In the Microsoft Digital Defense Report 2022, the software maker said cyberattacks targeting critical infrastructure around the world jumped from 20% of all nation-state attacks Microsoft detected to 40%.
The report, released Friday, said the large increase in attacks on critical infrastructure was caused in large part to Russia’s attempts to damage Ukrainian infrastructure, along with aggressive espionage targeting of Ukraine’s allies, including the United States.
Russia also accelerated its attempts to compromise IT companies as a way to disrupt or gain intelligence from their government customers in NATO member countries, Microsoft said. Ninety percent of Russian attacks Microsoft detected over the past year targeted NATO member states, and 48% of these attacks targeted IT firms based in NATO countries.
While Russia’s ongoing war with Ukraine was a leading cause for the increase in nation-state attacks, the Microsoft report also cited stepped-up espionage activities on the part of China, Iran and North Korea, and an increased in financial cybercrime.
In response to these increased attacks, Microsoft said security teams should pay attention to the basics: enabling multi-factor authentication; applying security patches; being intentional about who has privileged access to systems; and deploying modern security solutions. Microsoft pointed out that the average enterprise has some 3,500 connected devices that are not protected by basic endpoint protections — and attackers take advantage.
With high-profile state actors having more conventional resources, cyberwarfare is still an attractive way to engage with peer and near-peer adversaries, said Mike Parkin, senior technical engineer at Vulcan Cyber. Infrastructure attacks are a way to damage an opponent without escalating to an open conflict, Parkin said.
“Security teams protecting critical infrastructure need to be on their A-game and can’t afford to relax their security posture,” Parkin said. “Deploying the proper tools and training is more important now, given the current geopolitical and cybercriminal landscape, than it has been in the past. The same holds true for conventional businesses, particularly those in the defense and tech industries, and for non-critical infrastructure as well.”
Craig Burland, chief information security officer at Inversion6, said organizations need to understand that the threat to critical infrastructure is real.
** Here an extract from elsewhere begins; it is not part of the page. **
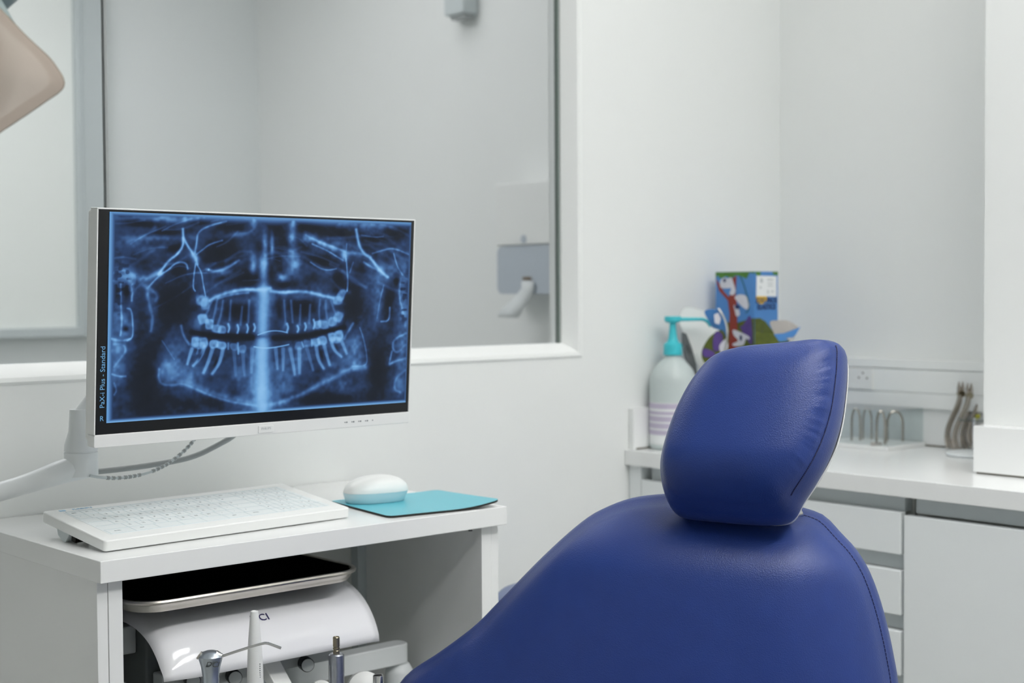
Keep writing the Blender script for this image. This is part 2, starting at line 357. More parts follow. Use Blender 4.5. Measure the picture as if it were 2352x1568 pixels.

“There’s no industry or business exempt from cyber threats,” Burland said. “If you review the list of target industries for nation-state and cybercriminal organizations, you will almost certainly find yours. Organizations with critical infrastructure must rethink and reprioritize the security investments they’ve been putting off, that project that’s perpetually understaffed, and that red metric they’ve been ignoring.”